Among the lines below, keep only those from the one containing "Write a Blender" through the one containing "from mathutils import Matrix, Vector", and reproduce them exactly.

════════════════════

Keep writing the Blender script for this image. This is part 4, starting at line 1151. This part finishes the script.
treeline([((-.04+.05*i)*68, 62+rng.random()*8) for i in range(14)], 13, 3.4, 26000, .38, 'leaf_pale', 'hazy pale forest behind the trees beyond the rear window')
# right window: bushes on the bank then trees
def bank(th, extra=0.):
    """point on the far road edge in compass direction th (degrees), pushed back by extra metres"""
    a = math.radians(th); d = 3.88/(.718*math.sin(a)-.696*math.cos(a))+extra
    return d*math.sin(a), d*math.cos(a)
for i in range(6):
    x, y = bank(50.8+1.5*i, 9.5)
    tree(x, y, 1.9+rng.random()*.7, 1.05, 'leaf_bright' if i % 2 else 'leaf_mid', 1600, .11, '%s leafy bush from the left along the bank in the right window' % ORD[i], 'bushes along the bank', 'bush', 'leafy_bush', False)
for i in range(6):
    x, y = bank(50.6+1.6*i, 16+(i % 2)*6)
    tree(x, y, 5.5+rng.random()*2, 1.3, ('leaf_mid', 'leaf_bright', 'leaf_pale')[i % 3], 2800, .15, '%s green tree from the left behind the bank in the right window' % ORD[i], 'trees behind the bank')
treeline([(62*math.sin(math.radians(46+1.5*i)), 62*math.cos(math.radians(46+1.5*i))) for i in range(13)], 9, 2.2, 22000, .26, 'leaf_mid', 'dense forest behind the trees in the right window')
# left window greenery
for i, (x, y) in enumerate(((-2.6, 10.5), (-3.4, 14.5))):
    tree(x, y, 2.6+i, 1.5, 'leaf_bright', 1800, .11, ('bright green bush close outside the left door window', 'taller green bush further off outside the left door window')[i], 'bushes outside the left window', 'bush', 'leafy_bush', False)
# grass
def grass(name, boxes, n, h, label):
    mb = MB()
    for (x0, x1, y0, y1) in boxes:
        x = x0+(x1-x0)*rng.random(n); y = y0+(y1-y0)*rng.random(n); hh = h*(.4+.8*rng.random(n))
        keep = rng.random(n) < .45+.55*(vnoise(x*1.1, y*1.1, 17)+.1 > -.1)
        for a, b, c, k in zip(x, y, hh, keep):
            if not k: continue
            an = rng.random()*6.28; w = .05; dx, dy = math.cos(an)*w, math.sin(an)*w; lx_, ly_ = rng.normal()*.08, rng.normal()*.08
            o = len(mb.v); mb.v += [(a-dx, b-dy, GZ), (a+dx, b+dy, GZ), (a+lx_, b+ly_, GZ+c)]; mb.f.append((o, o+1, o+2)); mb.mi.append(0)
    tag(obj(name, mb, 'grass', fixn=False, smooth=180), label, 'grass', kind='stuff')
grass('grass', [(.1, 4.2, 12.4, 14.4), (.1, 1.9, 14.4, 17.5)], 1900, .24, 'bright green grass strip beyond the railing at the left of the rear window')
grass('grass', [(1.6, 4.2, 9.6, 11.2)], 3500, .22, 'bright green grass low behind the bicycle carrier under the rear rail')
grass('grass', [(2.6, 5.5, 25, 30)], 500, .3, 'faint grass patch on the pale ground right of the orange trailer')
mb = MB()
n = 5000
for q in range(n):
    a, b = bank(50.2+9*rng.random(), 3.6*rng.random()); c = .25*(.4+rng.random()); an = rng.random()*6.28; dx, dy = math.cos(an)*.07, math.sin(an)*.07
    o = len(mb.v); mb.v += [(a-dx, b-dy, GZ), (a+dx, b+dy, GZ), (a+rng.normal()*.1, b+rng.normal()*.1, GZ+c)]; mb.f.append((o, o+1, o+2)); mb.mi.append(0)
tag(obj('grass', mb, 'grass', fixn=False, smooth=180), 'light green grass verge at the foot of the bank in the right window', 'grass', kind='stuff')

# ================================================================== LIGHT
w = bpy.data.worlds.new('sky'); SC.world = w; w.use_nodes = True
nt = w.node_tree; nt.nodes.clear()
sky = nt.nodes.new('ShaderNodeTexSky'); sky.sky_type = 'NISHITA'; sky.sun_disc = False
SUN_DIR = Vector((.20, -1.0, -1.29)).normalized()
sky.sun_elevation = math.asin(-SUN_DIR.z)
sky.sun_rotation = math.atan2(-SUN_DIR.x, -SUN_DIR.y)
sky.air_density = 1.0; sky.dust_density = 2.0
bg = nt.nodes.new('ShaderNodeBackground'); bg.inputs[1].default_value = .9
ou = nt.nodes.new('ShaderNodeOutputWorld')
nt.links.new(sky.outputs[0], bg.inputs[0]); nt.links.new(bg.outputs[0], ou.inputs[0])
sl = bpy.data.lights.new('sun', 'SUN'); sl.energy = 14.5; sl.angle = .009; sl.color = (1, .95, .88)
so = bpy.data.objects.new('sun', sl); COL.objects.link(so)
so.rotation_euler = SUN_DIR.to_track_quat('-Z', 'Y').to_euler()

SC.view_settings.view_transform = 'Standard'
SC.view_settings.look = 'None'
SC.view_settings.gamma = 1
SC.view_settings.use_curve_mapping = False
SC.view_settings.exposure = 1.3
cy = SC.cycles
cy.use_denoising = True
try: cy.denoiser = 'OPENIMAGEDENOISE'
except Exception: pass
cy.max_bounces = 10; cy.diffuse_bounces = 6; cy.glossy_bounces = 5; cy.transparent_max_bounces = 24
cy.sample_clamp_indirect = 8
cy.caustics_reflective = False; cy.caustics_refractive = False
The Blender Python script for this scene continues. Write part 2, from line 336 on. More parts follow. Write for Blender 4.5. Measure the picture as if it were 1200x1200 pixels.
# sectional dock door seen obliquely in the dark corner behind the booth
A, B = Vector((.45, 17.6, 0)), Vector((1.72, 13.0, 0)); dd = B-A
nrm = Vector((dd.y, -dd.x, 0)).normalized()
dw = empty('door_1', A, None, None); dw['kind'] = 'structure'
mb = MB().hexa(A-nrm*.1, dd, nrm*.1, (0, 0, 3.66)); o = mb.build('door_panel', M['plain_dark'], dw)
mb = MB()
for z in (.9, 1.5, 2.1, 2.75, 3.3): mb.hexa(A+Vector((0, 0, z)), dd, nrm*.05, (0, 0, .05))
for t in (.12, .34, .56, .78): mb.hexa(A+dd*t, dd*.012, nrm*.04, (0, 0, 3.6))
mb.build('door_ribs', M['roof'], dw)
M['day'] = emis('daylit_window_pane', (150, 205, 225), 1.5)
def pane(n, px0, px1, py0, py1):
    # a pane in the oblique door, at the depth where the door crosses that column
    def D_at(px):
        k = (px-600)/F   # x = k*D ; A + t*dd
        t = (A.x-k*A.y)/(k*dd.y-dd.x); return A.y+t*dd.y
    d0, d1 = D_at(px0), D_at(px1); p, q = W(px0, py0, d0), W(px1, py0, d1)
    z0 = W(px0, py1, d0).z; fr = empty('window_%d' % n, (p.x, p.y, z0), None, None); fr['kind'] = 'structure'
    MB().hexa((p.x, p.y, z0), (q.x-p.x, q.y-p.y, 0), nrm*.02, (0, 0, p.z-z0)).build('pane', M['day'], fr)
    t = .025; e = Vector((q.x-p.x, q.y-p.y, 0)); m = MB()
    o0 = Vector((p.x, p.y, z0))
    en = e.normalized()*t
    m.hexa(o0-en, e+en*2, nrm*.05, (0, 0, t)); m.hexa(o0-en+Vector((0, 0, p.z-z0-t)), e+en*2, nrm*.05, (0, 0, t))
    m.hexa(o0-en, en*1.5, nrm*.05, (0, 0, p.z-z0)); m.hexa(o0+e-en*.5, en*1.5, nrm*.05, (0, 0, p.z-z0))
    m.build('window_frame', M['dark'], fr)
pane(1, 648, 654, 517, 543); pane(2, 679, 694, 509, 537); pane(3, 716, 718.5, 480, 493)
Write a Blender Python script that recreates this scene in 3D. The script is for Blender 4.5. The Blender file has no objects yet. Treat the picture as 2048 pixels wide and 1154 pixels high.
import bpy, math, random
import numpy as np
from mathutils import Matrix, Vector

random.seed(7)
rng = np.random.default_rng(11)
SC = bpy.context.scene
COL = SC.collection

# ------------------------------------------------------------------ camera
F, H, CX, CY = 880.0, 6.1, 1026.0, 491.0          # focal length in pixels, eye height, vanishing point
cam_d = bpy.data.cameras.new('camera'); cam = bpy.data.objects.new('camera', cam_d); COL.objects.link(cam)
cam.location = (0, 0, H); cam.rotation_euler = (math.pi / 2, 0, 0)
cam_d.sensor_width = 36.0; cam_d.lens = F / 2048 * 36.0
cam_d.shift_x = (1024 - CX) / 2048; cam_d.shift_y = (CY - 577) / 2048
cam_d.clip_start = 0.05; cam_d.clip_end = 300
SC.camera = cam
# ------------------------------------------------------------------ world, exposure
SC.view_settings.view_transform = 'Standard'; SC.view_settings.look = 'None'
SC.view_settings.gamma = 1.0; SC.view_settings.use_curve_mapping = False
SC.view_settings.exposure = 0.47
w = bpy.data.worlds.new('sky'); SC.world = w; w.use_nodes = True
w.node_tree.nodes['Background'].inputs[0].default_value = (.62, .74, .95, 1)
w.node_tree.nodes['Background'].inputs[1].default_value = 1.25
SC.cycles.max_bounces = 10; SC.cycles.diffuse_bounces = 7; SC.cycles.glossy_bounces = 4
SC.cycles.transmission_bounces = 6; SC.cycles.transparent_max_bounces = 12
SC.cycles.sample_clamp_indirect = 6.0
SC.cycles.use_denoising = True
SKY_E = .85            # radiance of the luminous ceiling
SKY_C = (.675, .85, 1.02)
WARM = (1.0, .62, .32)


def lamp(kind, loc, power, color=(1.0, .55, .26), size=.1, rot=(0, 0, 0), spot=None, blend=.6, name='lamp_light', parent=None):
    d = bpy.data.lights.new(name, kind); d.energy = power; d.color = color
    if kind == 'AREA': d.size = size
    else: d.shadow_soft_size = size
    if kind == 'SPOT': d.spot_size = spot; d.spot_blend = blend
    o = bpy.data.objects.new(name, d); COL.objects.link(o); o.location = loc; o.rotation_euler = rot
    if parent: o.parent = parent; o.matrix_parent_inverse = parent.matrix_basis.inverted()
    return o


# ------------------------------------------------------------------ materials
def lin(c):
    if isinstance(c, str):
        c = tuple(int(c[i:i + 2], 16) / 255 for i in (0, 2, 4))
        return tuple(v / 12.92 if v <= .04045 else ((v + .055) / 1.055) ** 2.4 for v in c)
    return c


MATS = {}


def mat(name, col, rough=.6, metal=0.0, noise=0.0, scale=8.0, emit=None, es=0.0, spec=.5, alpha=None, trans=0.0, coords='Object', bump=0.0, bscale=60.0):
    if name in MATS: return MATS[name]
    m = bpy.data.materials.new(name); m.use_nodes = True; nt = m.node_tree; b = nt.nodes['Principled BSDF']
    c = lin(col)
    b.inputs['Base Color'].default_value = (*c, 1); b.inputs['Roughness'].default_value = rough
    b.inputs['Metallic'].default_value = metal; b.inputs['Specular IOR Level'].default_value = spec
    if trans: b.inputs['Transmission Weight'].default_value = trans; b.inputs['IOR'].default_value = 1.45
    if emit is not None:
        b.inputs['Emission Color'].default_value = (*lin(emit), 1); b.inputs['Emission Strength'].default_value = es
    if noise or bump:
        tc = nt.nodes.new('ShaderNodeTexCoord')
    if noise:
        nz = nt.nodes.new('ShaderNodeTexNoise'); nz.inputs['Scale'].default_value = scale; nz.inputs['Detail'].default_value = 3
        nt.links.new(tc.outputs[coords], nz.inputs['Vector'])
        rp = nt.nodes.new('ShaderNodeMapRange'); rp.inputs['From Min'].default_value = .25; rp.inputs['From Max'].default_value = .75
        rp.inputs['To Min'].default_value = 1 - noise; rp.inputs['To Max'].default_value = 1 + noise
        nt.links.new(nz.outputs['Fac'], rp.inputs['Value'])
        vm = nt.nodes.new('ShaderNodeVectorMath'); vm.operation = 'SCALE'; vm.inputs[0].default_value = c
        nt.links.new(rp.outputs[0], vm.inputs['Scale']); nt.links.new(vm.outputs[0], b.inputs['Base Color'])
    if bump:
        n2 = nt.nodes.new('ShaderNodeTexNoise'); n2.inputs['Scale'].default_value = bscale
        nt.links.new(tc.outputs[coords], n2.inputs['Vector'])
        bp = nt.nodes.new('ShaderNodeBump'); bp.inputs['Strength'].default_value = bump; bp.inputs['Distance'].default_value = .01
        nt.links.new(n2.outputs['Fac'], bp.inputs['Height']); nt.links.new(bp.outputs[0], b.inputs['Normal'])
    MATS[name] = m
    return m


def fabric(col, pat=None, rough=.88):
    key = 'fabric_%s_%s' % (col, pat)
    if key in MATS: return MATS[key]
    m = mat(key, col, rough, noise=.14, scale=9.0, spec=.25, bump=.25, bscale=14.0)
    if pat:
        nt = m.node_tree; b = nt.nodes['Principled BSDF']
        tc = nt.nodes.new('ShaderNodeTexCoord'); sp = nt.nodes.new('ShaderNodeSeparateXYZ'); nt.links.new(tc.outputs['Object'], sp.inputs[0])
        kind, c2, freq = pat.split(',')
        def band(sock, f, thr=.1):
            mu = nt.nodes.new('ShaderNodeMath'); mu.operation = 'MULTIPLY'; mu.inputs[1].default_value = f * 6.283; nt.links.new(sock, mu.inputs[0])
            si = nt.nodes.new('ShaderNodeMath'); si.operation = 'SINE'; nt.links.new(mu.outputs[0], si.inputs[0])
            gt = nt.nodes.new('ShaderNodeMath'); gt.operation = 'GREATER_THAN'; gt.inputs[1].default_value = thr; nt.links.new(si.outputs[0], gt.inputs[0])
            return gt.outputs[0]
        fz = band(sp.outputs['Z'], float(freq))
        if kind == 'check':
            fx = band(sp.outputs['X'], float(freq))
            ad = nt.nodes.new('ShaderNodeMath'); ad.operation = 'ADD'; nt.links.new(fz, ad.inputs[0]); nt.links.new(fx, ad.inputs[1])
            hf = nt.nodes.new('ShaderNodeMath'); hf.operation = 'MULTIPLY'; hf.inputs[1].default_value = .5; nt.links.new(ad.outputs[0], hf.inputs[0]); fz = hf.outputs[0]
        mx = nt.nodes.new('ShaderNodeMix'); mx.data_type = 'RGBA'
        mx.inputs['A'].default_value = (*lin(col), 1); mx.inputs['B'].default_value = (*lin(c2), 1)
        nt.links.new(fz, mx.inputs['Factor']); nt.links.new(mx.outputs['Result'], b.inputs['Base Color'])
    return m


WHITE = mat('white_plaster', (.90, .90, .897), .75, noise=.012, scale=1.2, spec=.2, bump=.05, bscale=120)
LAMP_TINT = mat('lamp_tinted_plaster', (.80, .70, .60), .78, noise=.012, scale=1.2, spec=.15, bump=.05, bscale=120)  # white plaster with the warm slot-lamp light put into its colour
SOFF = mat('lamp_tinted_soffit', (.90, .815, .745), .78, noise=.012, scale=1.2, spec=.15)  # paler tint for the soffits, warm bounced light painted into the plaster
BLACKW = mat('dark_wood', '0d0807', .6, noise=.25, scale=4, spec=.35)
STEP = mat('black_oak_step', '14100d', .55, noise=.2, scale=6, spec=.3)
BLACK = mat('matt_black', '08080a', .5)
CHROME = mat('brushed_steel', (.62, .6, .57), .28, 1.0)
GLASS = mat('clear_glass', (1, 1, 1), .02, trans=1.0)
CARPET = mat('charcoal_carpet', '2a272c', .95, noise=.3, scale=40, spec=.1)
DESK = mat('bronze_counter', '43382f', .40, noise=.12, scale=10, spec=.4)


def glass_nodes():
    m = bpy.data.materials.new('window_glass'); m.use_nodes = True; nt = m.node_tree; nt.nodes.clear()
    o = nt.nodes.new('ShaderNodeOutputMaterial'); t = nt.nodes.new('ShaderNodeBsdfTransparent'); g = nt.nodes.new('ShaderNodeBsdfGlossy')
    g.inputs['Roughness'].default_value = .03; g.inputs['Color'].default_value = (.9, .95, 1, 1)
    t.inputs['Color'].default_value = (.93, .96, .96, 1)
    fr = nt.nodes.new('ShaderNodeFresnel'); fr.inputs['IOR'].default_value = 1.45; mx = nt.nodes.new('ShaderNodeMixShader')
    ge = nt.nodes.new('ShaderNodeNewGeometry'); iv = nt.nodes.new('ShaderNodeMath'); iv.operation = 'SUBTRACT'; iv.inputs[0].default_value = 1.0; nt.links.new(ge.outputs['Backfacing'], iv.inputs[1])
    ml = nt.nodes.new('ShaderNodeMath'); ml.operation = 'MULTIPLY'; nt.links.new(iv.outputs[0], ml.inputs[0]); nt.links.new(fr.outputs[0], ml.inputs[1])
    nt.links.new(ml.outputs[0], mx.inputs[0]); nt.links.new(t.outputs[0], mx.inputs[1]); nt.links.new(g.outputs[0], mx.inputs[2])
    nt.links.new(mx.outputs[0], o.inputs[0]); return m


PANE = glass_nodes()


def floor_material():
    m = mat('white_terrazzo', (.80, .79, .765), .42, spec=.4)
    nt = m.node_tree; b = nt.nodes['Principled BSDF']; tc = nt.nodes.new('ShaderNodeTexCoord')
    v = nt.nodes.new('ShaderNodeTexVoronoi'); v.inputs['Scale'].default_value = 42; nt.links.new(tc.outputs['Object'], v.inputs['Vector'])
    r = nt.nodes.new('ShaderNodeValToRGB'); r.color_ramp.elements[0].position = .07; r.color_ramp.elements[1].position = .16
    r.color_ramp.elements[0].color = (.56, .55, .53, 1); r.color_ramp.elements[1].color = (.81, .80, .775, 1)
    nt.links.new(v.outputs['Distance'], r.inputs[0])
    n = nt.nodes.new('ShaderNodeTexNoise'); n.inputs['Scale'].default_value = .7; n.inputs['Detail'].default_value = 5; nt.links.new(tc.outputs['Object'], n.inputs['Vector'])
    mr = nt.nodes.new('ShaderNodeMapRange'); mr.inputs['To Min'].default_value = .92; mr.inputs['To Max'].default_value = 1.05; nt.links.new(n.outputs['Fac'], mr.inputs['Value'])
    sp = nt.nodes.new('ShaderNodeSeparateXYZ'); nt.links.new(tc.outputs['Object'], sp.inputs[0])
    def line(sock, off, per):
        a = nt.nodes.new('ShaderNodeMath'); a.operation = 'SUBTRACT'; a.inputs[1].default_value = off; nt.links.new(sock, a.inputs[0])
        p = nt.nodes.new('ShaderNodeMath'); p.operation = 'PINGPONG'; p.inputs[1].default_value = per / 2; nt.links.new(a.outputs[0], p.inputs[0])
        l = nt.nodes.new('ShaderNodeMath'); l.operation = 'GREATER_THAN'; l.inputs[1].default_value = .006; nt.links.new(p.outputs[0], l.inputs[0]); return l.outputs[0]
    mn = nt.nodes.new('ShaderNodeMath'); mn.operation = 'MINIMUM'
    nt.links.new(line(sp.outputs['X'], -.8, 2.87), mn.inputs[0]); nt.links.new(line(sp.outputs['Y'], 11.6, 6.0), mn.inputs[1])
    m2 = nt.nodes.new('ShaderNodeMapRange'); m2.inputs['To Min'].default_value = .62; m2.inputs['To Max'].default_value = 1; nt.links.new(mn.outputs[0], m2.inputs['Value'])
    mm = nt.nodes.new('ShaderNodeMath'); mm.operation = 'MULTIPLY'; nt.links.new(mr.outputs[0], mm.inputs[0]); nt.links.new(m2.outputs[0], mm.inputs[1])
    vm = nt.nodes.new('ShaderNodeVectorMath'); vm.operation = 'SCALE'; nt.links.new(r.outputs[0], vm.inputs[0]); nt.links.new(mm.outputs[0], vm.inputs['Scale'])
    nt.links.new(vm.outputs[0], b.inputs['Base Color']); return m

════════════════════

▶ RESPONSE:
Write a Blender Python script that recreates this scene in 3D. The script is for Blender 4.5. The Blender file has no objects yet. Treat the picture as 2048 pixels wide and 1154 pixels high.
import bpy, math, random
import numpy as np
from mathutils import Matrix, Vector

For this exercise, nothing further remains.